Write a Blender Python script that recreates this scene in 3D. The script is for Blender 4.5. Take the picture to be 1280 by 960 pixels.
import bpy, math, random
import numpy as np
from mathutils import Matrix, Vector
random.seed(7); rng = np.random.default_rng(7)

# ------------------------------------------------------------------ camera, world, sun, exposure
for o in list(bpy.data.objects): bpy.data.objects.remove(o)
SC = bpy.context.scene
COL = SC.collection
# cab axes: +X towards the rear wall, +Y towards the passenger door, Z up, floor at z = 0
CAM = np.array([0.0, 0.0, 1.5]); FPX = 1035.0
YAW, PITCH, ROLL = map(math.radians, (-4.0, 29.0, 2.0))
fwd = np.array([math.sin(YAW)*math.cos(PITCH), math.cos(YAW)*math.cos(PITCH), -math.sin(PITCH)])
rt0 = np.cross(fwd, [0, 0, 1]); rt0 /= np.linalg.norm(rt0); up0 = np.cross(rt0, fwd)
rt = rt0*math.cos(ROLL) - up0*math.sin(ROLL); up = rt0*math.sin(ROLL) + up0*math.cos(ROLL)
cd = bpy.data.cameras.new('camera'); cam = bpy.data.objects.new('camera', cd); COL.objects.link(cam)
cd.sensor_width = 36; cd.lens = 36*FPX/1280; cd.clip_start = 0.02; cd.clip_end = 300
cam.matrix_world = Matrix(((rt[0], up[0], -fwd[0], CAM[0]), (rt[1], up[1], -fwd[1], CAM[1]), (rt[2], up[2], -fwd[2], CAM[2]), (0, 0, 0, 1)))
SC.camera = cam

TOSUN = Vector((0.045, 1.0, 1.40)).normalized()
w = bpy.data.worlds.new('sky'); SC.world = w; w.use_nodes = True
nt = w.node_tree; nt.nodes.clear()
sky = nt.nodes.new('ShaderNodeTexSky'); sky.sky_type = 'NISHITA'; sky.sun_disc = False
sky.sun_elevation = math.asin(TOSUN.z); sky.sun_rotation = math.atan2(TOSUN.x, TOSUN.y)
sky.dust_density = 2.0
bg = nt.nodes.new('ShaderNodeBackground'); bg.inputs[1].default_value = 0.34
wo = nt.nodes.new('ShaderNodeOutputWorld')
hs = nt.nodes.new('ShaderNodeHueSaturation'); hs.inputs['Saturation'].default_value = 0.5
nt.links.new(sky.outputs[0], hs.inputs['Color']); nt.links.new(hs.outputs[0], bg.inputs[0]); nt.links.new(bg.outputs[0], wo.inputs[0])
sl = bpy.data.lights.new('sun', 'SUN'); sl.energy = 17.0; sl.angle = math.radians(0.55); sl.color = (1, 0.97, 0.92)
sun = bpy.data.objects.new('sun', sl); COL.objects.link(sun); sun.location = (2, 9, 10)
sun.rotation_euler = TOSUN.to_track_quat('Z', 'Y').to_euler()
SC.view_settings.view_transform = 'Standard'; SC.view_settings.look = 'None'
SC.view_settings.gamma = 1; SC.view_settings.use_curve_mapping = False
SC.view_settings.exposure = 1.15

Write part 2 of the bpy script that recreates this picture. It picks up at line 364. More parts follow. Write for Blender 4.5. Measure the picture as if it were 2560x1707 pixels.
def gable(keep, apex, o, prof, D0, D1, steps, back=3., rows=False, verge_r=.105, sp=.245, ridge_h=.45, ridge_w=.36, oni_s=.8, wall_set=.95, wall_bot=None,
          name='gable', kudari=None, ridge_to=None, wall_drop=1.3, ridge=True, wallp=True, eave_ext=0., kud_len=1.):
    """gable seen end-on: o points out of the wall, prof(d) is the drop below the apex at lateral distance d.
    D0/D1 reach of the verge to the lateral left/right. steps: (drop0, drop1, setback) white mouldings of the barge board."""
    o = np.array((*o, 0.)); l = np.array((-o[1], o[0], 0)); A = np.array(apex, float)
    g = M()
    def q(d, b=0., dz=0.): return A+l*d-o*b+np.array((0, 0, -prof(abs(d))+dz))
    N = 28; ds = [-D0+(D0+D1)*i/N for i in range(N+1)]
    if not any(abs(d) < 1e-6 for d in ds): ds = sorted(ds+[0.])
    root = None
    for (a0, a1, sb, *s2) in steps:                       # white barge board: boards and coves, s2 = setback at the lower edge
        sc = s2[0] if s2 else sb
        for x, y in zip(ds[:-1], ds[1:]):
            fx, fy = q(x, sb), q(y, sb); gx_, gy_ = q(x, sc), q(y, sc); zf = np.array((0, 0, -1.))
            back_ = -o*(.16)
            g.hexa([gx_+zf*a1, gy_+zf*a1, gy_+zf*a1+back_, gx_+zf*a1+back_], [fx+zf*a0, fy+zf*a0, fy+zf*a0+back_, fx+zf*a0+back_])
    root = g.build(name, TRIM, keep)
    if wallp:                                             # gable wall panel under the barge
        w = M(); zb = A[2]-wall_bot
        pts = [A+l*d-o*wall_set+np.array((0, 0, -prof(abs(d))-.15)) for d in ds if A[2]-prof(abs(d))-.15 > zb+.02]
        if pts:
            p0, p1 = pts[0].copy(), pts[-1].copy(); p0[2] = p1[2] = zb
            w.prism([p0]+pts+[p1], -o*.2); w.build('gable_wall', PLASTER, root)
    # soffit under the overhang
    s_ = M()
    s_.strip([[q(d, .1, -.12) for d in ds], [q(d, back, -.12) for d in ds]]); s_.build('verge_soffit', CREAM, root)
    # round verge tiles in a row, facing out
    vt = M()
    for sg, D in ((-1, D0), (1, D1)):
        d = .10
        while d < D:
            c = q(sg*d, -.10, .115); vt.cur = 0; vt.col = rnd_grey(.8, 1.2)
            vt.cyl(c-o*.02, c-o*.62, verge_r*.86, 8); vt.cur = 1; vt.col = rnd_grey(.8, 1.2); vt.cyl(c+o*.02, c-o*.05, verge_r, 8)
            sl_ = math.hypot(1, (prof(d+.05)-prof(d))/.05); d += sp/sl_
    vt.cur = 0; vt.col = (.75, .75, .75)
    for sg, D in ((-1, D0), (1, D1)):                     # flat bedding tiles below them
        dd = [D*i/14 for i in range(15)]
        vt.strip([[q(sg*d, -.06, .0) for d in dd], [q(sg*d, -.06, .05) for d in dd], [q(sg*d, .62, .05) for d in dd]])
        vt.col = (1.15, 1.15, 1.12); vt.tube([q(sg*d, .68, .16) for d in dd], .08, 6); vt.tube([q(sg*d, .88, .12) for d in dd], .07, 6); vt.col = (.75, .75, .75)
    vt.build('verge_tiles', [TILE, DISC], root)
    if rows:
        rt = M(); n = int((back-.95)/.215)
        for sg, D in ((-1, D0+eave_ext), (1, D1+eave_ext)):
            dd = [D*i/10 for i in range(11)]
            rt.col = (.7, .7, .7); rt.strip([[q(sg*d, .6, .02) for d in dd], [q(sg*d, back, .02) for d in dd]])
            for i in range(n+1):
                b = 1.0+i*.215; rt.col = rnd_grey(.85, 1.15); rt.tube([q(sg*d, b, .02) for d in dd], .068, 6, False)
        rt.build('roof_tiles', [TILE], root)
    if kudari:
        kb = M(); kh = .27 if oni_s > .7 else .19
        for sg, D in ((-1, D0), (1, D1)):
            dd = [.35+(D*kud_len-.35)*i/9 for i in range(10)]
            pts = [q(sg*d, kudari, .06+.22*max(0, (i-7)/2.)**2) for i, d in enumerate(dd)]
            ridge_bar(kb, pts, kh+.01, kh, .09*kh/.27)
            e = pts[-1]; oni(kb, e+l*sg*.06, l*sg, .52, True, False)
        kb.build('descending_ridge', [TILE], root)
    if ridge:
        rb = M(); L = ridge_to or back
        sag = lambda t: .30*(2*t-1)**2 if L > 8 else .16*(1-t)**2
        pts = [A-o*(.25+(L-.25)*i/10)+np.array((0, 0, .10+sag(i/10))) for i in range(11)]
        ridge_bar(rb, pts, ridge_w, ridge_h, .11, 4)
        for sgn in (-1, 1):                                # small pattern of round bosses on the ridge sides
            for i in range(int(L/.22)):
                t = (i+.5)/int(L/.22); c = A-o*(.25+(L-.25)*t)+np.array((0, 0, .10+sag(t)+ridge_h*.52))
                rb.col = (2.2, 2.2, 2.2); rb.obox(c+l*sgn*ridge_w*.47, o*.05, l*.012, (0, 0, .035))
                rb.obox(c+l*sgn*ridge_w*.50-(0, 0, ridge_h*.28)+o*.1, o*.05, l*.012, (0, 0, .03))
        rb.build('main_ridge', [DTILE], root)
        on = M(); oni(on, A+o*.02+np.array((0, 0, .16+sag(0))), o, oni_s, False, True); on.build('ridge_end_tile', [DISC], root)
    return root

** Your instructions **
Beginning at the first line of the records, give again each line exactly as written, ending with the line that contains "SC.camera = cam".

** Expected answer **
Write a Blender Python script that recreates this scene in 3D. The script is for Blender 4.5. Take the picture to be 1280 by 960 pixels.
import bpy, math, random
import numpy as np
from mathutils import Matrix, Vector
random.seed(7); rng = np.random.default_rng(7)

# ------------------------------------------------------------------ camera, world, sun, exposure
for o in list(bpy.data.objects): bpy.data.objects.remove(o)
SC = bpy.context.scene
COL = SC.collection
# cab axes: +X towards the rear wall, +Y towards the passenger door, Z up, floor at z = 0
CAM = np.array([0.0, 0.0, 1.5]); FPX = 1035.0
YAW, PITCH, ROLL = map(math.radians, (-4.0, 29.0, 2.0))
fwd = np.array([math.sin(YAW)*math.cos(PITCH), math.cos(YAW)*math.cos(PITCH), -math.sin(PITCH)])
rt0 = np.cross(fwd, [0, 0, 1]); rt0 /= np.linalg.norm(rt0); up0 = np.cross(rt0, fwd)
rt = rt0*math.cos(ROLL) - up0*math.sin(ROLL); up = rt0*math.sin(ROLL) + up0*math.cos(ROLL)
cd = bpy.data.cameras.new('camera'); cam = bpy.data.objects.new('camera', cd); COL.objects.link(cam)
cd.sensor_width = 36; cd.lens = 36*FPX/1280; cd.clip_start = 0.02; cd.clip_end = 300
cam.matrix_world = Matrix(((rt[0], up[0], -fwd[0], CAM[0]), (rt[1], up[1], -fwd[1], CAM[1]), (rt[2], up[2], -fwd[2], CAM[2]), (0, 0, 0, 1)))
SC.camera = cam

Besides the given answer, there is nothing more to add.